▶ **STATED EXERCISE**:
Working from the data below, reproduce exactly the lines starting at the one that holds "Model this scene" and ending at the one that holds "SC = bpy.context.scene". Pictures are excluded.

┌──

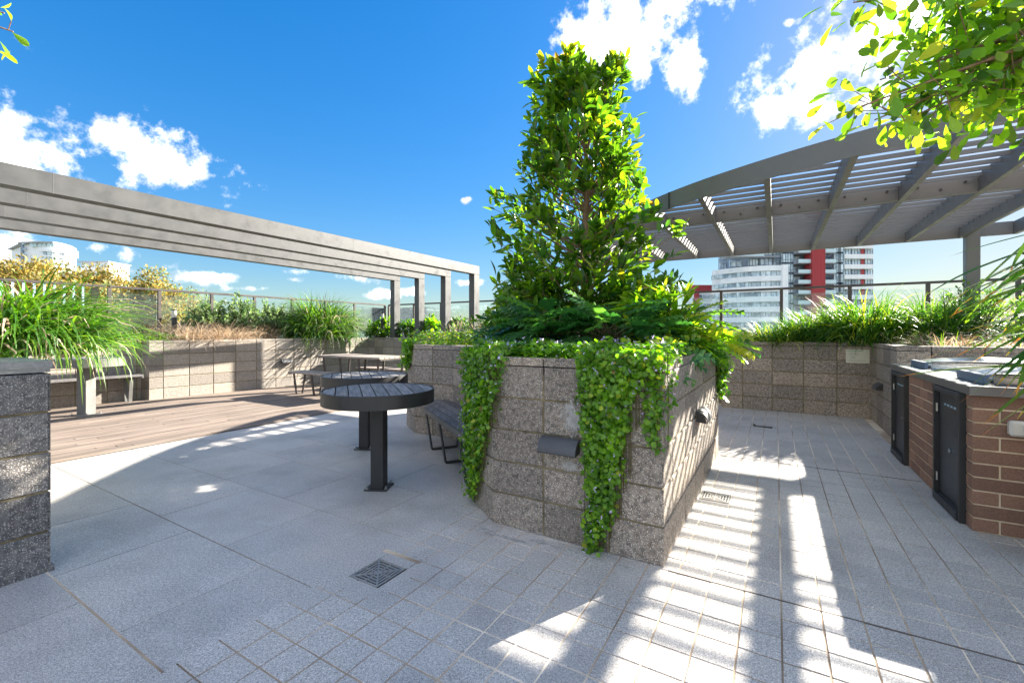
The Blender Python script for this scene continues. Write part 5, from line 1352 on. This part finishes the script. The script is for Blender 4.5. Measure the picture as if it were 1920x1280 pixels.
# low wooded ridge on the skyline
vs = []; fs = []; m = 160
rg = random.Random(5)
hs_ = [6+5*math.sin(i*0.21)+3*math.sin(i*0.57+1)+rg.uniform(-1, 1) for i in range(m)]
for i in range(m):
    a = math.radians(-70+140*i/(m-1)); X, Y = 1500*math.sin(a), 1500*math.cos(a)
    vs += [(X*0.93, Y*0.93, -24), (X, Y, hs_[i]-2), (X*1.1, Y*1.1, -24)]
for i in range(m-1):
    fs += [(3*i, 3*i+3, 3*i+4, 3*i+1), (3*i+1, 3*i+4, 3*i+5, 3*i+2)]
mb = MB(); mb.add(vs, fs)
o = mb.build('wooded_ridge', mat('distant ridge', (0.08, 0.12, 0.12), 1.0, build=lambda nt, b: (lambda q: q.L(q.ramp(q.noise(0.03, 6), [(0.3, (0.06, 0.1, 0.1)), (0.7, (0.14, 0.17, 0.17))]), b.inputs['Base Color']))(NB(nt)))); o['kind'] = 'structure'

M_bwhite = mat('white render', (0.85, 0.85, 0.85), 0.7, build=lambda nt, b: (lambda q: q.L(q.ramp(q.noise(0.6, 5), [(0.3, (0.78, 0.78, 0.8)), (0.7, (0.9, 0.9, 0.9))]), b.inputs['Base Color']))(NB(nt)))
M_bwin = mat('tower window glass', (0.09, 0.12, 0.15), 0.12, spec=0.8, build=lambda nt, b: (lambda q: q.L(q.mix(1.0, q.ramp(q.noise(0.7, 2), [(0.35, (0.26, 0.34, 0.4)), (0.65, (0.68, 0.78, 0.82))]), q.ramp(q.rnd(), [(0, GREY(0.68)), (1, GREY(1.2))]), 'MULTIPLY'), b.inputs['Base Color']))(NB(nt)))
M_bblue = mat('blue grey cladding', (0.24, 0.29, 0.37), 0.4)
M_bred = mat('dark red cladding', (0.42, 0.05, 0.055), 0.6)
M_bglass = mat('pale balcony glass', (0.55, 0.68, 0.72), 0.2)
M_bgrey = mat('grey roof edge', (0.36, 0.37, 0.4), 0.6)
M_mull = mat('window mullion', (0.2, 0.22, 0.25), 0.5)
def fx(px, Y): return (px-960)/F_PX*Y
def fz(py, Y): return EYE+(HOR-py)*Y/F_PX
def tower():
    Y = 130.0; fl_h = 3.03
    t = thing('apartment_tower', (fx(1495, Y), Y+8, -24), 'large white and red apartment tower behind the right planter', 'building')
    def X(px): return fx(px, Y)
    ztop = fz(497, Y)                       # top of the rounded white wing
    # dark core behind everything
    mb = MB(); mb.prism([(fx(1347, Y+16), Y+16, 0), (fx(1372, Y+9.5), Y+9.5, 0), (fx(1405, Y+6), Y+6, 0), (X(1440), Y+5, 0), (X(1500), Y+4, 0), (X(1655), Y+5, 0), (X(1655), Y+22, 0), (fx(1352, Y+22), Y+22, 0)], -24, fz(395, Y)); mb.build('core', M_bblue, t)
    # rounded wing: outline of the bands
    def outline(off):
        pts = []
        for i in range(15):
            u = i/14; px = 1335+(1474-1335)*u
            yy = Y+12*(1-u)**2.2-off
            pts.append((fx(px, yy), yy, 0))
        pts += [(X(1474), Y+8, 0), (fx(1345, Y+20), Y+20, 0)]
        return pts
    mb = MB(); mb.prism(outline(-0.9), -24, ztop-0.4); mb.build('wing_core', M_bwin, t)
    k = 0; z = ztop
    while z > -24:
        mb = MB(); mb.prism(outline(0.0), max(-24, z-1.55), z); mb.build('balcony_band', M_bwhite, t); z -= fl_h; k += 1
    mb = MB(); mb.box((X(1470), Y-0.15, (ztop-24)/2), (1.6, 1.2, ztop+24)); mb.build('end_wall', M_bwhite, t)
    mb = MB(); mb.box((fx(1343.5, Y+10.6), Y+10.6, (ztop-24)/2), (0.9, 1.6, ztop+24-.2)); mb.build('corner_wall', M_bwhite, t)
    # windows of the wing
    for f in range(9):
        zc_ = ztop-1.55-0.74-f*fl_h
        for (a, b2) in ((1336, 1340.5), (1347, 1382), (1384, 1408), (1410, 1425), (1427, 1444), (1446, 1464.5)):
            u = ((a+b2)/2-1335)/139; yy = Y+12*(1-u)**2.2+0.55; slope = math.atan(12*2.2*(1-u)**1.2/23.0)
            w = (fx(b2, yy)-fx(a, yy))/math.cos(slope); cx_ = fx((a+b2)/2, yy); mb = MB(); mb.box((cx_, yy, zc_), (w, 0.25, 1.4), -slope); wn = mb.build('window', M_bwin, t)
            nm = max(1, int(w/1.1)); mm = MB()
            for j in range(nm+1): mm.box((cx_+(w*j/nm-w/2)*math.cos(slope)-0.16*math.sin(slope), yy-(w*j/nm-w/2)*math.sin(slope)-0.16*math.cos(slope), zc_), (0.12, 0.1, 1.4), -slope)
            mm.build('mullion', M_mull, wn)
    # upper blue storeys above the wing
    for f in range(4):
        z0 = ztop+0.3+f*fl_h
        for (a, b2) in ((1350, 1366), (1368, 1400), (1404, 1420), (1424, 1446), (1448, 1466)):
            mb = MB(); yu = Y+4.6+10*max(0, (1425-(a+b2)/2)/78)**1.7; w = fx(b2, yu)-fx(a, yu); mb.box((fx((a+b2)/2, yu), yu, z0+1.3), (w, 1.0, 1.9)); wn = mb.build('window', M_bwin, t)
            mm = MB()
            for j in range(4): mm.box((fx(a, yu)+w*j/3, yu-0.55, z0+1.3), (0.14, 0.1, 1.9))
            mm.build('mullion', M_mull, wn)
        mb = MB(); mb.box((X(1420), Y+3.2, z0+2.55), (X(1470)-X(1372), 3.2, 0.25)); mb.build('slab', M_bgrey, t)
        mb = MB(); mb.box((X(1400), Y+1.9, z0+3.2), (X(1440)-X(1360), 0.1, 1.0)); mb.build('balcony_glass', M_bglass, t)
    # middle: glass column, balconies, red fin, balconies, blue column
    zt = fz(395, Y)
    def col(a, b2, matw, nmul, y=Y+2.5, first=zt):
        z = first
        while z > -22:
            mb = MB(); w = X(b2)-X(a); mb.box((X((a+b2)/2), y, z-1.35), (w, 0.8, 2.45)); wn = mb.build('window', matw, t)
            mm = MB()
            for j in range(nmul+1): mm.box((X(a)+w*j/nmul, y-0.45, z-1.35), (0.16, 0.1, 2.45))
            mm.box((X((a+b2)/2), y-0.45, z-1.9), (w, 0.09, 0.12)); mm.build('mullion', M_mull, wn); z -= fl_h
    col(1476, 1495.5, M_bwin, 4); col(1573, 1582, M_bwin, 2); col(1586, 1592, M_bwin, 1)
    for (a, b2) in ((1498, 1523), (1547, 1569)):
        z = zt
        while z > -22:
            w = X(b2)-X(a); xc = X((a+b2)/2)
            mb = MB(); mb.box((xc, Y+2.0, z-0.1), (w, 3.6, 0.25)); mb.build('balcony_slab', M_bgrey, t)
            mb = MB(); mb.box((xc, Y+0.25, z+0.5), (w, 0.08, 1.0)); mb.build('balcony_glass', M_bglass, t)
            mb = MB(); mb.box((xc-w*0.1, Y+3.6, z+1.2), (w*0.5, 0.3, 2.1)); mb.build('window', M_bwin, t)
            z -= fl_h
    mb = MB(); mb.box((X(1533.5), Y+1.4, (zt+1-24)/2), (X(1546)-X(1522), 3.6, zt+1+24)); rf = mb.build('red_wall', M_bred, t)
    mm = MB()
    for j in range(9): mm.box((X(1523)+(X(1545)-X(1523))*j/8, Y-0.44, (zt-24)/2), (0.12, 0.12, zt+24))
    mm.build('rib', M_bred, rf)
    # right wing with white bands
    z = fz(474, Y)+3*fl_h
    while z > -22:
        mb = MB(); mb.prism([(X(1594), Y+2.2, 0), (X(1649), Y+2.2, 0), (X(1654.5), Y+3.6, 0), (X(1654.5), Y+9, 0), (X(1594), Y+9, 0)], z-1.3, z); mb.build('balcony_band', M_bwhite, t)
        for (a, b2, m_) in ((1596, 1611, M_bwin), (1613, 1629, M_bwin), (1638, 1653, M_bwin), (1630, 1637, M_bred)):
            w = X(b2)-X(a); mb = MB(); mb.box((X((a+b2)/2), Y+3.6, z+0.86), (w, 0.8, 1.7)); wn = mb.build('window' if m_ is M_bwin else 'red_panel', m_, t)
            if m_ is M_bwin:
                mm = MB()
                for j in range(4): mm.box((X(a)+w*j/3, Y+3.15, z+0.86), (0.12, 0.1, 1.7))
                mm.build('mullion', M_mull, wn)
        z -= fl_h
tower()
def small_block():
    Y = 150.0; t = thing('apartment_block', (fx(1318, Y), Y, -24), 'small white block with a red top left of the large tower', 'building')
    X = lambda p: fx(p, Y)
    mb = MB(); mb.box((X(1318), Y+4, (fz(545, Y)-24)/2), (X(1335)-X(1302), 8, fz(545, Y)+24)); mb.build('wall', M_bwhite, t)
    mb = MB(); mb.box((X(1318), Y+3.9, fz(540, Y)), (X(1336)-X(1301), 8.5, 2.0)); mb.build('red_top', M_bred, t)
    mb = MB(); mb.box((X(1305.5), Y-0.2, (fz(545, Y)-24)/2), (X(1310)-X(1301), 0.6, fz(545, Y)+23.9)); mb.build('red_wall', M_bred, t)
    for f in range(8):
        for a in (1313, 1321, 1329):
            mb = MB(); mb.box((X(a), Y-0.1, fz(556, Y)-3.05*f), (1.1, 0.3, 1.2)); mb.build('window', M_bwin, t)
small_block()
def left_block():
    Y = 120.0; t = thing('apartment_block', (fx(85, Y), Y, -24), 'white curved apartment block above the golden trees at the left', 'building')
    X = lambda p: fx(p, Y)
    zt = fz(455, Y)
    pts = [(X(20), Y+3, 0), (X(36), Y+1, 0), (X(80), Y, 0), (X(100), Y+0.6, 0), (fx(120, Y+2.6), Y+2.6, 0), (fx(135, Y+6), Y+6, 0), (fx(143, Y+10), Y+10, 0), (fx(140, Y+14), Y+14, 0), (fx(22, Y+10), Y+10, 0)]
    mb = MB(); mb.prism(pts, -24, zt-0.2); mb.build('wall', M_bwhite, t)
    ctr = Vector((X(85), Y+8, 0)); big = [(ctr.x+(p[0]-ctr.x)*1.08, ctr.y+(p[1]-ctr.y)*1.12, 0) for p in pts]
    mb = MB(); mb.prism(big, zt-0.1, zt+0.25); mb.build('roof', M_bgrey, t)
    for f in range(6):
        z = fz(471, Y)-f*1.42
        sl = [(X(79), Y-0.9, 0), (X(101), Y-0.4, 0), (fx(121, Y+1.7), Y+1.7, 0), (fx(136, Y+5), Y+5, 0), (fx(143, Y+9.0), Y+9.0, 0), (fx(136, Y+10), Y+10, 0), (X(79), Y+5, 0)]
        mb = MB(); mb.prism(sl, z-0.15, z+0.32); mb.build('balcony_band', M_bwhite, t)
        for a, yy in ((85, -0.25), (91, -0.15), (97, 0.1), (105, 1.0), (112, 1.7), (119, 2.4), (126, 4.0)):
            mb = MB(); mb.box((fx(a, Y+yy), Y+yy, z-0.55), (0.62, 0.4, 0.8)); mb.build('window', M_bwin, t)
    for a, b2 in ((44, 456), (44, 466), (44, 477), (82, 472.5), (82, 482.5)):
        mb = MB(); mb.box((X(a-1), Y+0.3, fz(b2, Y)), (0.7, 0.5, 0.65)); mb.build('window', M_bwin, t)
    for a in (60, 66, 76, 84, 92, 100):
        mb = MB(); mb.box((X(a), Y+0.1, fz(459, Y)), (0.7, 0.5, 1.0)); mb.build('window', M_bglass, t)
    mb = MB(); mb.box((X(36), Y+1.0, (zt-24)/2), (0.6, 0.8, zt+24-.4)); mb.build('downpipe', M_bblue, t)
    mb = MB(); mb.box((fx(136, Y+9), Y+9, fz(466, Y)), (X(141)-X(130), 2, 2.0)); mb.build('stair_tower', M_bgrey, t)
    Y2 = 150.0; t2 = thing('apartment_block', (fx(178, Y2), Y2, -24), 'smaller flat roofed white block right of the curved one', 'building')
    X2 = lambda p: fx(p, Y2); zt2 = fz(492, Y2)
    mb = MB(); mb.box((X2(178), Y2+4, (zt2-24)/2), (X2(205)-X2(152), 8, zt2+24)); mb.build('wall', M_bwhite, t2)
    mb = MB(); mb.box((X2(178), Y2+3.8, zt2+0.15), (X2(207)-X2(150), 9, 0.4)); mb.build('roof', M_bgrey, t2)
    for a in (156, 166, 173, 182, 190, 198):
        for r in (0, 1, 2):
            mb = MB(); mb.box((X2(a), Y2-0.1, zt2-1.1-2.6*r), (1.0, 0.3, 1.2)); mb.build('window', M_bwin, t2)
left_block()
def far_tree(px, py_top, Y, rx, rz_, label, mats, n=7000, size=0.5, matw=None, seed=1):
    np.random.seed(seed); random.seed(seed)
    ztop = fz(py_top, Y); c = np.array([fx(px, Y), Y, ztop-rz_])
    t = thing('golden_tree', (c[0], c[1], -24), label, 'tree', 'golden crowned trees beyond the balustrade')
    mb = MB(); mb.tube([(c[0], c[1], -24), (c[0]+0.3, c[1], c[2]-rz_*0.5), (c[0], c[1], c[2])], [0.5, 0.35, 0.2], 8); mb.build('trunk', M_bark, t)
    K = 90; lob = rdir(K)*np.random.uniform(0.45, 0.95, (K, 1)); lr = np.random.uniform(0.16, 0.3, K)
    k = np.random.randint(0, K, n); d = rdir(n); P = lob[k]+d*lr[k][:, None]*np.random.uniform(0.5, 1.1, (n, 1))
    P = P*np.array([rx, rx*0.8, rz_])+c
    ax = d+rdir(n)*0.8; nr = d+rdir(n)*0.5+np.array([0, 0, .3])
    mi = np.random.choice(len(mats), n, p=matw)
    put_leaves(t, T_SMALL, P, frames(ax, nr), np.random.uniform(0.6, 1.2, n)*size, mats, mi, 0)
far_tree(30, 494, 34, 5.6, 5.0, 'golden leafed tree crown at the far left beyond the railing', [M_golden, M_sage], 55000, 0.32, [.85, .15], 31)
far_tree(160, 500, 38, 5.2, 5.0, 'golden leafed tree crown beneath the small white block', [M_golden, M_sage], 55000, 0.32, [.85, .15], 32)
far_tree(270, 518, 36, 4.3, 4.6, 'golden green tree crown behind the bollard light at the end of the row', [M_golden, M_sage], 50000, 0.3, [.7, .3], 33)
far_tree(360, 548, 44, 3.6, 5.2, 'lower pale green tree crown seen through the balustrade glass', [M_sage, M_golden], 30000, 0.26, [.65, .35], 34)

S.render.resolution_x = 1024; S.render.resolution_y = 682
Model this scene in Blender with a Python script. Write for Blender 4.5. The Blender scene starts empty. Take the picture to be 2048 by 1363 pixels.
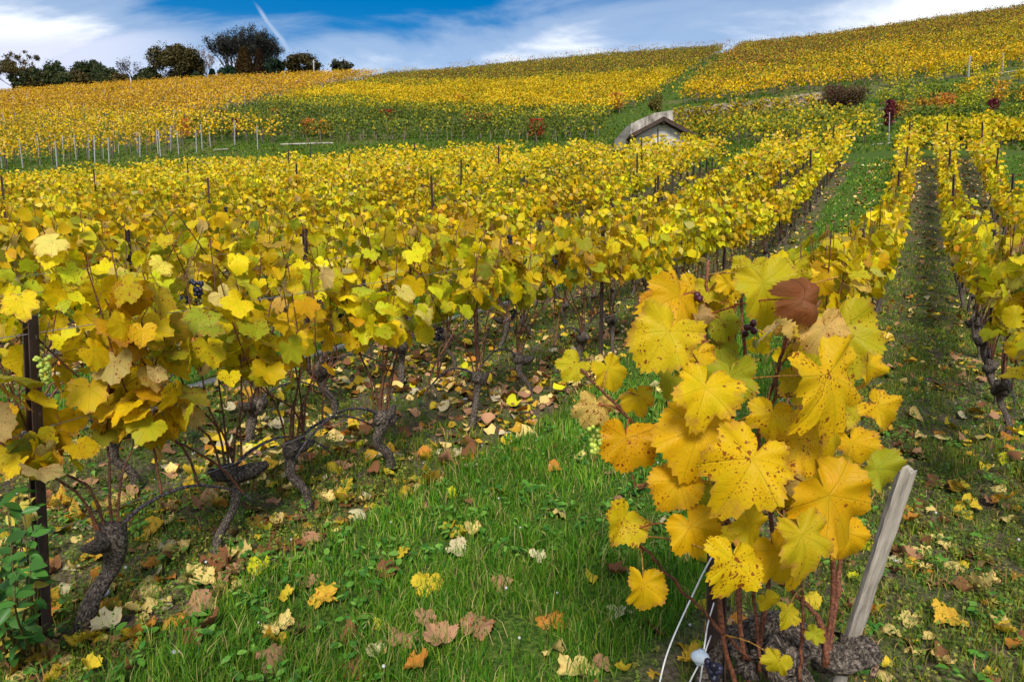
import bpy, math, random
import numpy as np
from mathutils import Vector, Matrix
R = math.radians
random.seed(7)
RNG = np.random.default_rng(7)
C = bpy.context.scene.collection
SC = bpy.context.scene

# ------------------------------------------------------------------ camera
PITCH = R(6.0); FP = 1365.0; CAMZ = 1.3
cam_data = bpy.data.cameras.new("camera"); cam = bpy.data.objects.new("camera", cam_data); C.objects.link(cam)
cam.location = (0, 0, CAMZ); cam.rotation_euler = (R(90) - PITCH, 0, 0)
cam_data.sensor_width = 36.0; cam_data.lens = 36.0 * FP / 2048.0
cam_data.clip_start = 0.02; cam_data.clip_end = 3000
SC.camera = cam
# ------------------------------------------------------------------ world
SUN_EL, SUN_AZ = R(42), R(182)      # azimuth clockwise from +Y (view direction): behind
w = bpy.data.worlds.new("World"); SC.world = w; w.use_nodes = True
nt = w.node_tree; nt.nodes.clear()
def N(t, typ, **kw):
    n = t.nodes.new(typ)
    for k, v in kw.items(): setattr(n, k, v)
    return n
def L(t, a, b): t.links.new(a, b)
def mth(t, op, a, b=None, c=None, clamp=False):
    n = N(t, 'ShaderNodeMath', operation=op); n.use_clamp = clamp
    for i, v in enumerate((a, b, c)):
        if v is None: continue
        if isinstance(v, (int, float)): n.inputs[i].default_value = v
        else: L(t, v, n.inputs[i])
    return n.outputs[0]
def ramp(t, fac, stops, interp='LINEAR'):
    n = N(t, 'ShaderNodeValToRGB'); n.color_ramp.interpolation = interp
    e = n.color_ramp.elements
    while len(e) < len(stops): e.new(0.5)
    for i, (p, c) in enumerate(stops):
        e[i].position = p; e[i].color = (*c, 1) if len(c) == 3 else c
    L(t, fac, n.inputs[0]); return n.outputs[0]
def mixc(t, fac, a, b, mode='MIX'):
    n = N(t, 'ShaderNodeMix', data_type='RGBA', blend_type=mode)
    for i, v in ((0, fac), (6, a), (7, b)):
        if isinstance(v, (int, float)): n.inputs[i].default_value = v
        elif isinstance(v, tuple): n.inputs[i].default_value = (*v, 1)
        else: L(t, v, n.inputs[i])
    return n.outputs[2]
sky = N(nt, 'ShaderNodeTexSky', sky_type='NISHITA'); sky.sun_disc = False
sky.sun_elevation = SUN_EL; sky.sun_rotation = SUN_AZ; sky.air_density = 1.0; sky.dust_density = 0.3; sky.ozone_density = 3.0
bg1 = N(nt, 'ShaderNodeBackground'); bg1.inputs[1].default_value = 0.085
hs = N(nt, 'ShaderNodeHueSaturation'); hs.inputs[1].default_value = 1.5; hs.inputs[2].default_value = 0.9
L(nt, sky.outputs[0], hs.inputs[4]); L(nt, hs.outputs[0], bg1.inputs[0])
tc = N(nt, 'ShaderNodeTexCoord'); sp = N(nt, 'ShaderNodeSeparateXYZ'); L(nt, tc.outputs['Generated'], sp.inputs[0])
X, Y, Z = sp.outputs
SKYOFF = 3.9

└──

▶ **CORRECT OUTPUT**:
Model this scene in Blender with a Python script. Write for Blender 4.5. The Blender scene starts empty. Take the picture to be 2048 by 1363 pixels.
import bpy, math, random
import numpy as np
from mathutils import Vector, Matrix
R = math.radians
random.seed(7)
RNG = np.random.default_rng(7)
C = bpy.context.scene.collection
SC = bpy.context.scene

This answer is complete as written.